_Required work_
All of the lines below are to be transcribed faithfully, with pictures excluded from the copy.

_Task data_
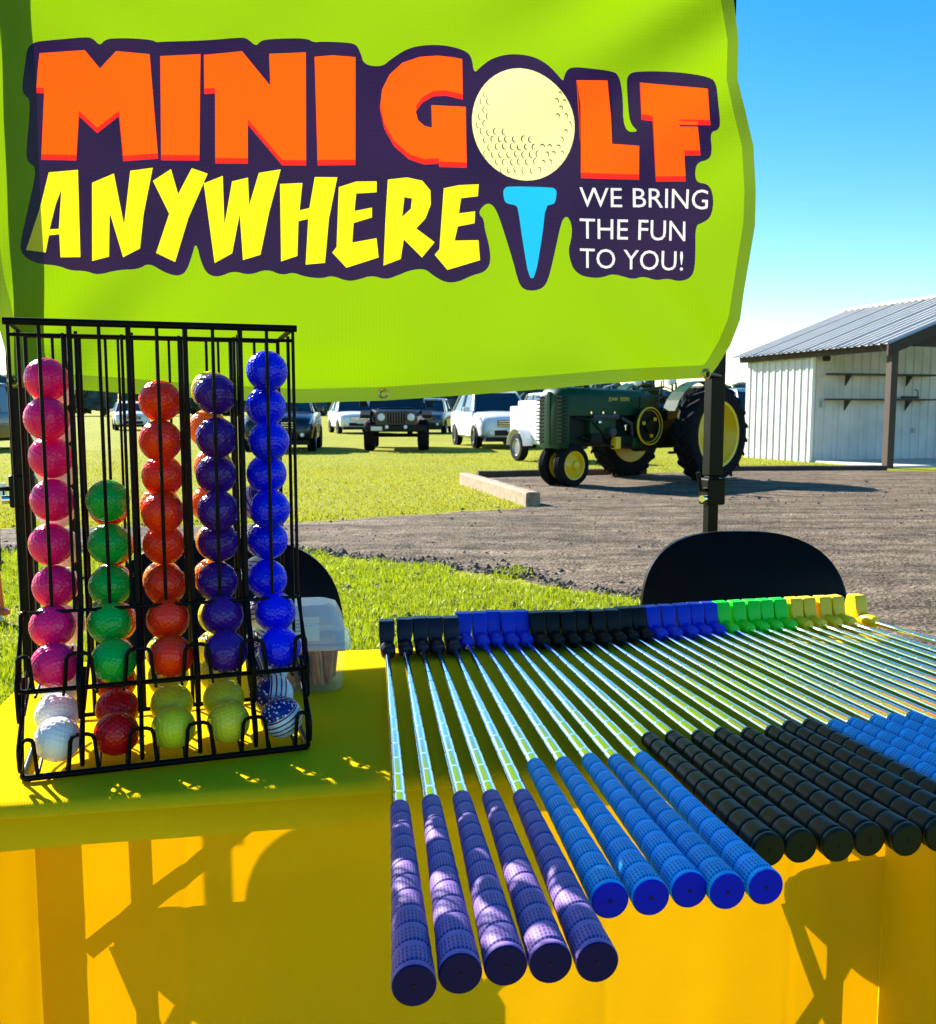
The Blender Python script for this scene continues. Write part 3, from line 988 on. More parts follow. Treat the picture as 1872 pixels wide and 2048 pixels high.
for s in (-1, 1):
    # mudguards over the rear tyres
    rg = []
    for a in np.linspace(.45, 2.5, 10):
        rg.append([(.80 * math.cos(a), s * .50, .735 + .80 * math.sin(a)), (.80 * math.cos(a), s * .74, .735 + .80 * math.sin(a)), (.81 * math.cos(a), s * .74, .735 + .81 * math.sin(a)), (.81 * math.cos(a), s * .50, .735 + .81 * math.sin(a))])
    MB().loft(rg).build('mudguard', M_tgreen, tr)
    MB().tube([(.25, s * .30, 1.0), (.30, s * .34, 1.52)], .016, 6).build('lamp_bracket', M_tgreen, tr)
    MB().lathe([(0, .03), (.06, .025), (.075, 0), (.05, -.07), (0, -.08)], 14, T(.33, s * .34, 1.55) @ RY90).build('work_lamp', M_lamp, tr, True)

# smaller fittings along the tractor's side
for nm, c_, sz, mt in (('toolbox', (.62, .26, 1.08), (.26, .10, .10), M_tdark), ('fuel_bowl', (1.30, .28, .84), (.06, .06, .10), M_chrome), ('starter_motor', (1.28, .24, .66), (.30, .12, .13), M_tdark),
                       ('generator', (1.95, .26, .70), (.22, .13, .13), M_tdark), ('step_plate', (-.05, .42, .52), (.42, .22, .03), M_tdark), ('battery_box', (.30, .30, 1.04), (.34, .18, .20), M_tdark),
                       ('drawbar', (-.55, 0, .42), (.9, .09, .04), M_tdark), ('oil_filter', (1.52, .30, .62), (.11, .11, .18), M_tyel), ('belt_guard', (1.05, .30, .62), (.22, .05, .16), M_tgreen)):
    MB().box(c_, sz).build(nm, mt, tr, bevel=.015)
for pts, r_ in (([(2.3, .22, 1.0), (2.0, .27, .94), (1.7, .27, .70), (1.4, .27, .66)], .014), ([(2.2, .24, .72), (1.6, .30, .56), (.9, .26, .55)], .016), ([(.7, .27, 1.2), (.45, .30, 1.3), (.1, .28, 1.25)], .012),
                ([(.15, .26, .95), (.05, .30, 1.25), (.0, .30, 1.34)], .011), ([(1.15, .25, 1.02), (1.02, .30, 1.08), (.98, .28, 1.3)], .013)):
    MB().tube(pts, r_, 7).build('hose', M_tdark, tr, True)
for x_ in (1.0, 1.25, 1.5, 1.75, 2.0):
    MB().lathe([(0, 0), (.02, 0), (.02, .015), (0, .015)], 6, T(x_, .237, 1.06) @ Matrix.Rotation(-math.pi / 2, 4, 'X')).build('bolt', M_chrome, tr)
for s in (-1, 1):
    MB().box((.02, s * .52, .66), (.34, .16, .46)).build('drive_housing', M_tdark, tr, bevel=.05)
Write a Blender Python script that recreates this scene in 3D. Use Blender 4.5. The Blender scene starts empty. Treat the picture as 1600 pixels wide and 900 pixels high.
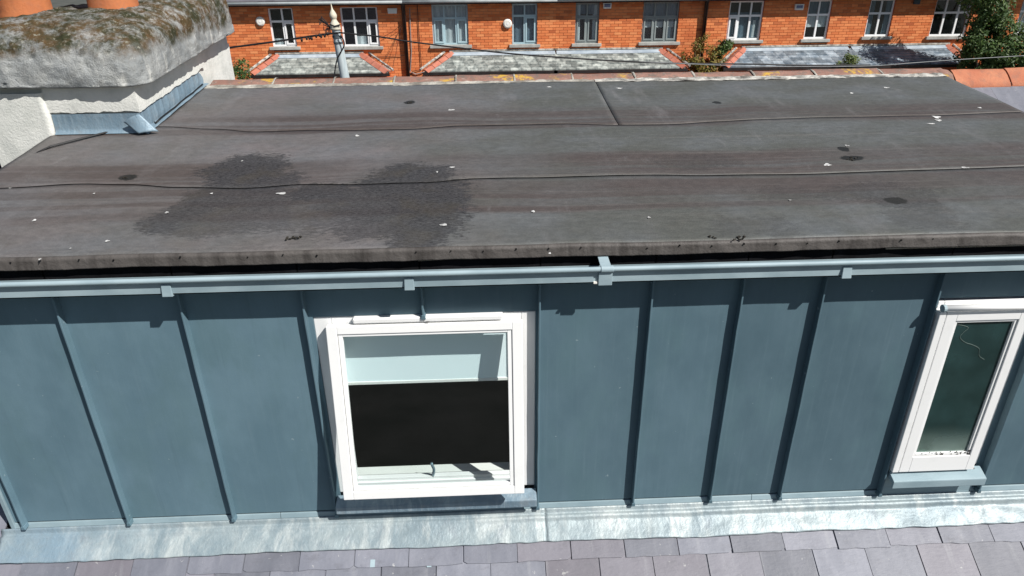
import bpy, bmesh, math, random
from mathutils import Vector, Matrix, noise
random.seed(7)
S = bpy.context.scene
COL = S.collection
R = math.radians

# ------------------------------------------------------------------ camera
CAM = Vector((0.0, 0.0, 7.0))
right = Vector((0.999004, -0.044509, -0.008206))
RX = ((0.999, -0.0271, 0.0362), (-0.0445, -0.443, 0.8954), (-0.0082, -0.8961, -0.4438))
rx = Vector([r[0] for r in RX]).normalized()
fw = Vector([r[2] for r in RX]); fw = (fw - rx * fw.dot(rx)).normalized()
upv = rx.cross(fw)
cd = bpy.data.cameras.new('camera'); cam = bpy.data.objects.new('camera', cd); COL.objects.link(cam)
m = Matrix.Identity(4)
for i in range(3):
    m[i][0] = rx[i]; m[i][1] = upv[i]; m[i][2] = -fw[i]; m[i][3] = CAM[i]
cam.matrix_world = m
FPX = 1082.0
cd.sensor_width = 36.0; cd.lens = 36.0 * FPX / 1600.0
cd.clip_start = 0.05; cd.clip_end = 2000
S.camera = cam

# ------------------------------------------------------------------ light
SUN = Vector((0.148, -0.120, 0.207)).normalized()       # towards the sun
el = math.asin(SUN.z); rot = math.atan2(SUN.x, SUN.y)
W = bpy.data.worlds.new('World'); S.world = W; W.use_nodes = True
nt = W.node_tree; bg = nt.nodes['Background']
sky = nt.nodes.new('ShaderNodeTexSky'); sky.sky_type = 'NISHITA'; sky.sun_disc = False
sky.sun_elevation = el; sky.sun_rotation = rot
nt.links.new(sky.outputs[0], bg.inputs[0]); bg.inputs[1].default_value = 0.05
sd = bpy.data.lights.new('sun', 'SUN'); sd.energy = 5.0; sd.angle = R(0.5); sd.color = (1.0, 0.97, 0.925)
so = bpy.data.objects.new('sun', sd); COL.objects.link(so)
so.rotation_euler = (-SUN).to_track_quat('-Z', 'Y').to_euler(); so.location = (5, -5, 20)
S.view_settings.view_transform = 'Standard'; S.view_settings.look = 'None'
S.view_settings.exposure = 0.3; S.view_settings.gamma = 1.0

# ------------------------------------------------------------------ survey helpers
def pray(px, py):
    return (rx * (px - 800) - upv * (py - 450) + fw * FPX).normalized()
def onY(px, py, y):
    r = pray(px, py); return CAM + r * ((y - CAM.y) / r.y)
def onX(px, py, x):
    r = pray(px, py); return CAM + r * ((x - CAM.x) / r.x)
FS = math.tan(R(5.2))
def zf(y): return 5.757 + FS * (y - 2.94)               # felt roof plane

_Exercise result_
The Blender Python script for this scene continues. Write part 3, from line 988 on. More parts follow. Treat the picture as 1872 pixels wide and 2048 pixels high.
for s in (-1, 1):
    # mudguards over the rear tyres
    rg = []
    for a in np.linspace(.45, 2.5, 10):
        rg.append([(.80 * math.cos(a), s * .50, .735 + .80 * math.sin(a)), (.80 * math.cos(a), s * .74, .735 + .80 * math.sin(a)), (.81 * math.cos(a), s * .74, .735 + .81 * math.sin(a)), (.81 * math.cos(a), s * .50, .735 + .81 * math.sin(a))])
    MB().loft(rg).build('mudguard', M_tgreen, tr)
    MB().tube([(.25, s * .30, 1.0), (.30, s * .34, 1.52)], .016, 6).build('lamp_bracket', M_tgreen, tr)
    MB().lathe([(0, .03), (.06, .025), (.075, 0), (.05, -.07), (0, -.08)], 14, T(.33, s * .34, 1.55) @ RY90).build('work_lamp', M_lamp, tr, True)

# smaller fittings along the tractor's side
for nm, c_, sz, mt in (('toolbox', (.62, .26, 1.08), (.26, .10, .10), M_tdark), ('fuel_bowl', (1.30, .28, .84), (.06, .06, .10), M_chrome), ('starter_motor', (1.28, .24, .66), (.30, .12, .13), M_tdark),
                       ('generator', (1.95, .26, .70), (.22, .13, .13), M_tdark), ('step_plate', (-.05, .42, .52), (.42, .22, .03), M_tdark), ('battery_box', (.30, .30, 1.04), (.34, .18, .20), M_tdark),
                       ('drawbar', (-.55, 0, .42), (.9, .09, .04), M_tdark), ('oil_filter', (1.52, .30, .62), (.11, .11, .18), M_tyel), ('belt_guard', (1.05, .30, .62), (.22, .05, .16), M_tgreen)):
    MB().box(c_, sz).build(nm, mt, tr, bevel=.015)
for pts, r_ in (([(2.3, .22, 1.0), (2.0, .27, .94), (1.7, .27, .70), (1.4, .27, .66)], .014), ([(2.2, .24, .72), (1.6, .30, .56), (.9, .26, .55)], .016), ([(.7, .27, 1.2), (.45, .30, 1.3), (.1, .28, 1.25)], .012),
                ([(.15, .26, .95), (.05, .30, 1.25), (.0, .30, 1.34)], .011), ([(1.15, .25, 1.02), (1.02, .30, 1.08), (.98, .28, 1.3)], .013)):
    MB().tube(pts, r_, 7).build('hose', M_tdark, tr, True)
for x_ in (1.0, 1.25, 1.5, 1.75, 2.0):
    MB().lathe([(0, 0), (.02, 0), (.02, .015), (0, .015)], 6, T(x_, .237, 1.06) @ Matrix.Rotation(-math.pi / 2, 4, 'X')).build('bolt', M_chrome, tr)
for s in (-1, 1):
    MB().box((.02, s * .52, .66), (.34, .16, .46)).build('drive_housing', M_tdark, tr, bevel=.05)
Write a Blender Python script that recreates this scene in 3D. Use Blender 4.5. The Blender scene starts empty. Treat the picture as 1600 pixels wide and 900 pixels high.
import bpy, bmesh, math, random
from mathutils import Vector, Matrix, noise
random.seed(7)
S = bpy.context.scene
COL = S.collection
R = math.radians

# ------------------------------------------------------------------ camera
CAM = Vector((0.0, 0.0, 7.0))
right = Vector((0.999004, -0.044509, -0.008206))
RX = ((0.999, -0.0271, 0.0362), (-0.0445, -0.443, 0.8954), (-0.0082, -0.8961, -0.4438))
rx = Vector([r[0] for r in RX]).normalized()
fw = Vector([r[2] for r in RX]); fw = (fw - rx * fw.dot(rx)).normalized()
upv = rx.cross(fw)
cd = bpy.data.cameras.new('camera'); cam = bpy.data.objects.new('camera', cd); COL.objects.link(cam)
m = Matrix.Identity(4)
for i in range(3):
    m[i][0] = rx[i]; m[i][1] = upv[i]; m[i][2] = -fw[i]; m[i][3] = CAM[i]
cam.matrix_world = m
FPX = 1082.0
cd.sensor_width = 36.0; cd.lens = 36.0 * FPX / 1600.0
cd.clip_start = 0.05; cd.clip_end = 2000
S.camera = cam

# ------------------------------------------------------------------ light
SUN = Vector((0.148, -0.120, 0.207)).normalized()       # towards the sun
el = math.asin(SUN.z); rot = math.atan2(SUN.x, SUN.y)
W = bpy.data.worlds.new('World'); S.world = W; W.use_nodes = True
nt = W.node_tree; bg = nt.nodes['Background']
sky = nt.nodes.new('ShaderNodeTexSky'); sky.sky_type = 'NISHITA'; sky.sun_disc = False
sky.sun_elevation = el; sky.sun_rotation = rot
nt.links.new(sky.outputs[0], bg.inputs[0]); bg.inputs[1].default_value = 0.05
sd = bpy.data.lights.new('sun', 'SUN'); sd.energy = 5.0; sd.angle = R(0.5); sd.color = (1.0, 0.97, 0.925)
so = bpy.data.objects.new('sun', sd); COL.objects.link(so)
so.rotation_euler = (-SUN).to_track_quat('-Z', 'Y').to_euler(); so.location = (5, -5, 20)
S.view_settings.view_transform = 'Standard'; S.view_settings.look = 'None'
S.view_settings.exposure = 0.3; S.view_settings.gamma = 1.0

# ------------------------------------------------------------------ survey helpers
def pray(px, py):
    return (rx * (px - 800) - upv * (py - 450) + fw * FPX).normalized()
def onY(px, py, y):
    r = pray(px, py); return CAM + r * ((y - CAM.y) / r.y)
def onX(px, py, x):
    r = pray(px, py); return CAM + r * ((x - CAM.x) / r.x)
FS = math.tan(R(5.2))
def zf(y): return 5.757 + FS * (y - 2.94)               # felt roof plane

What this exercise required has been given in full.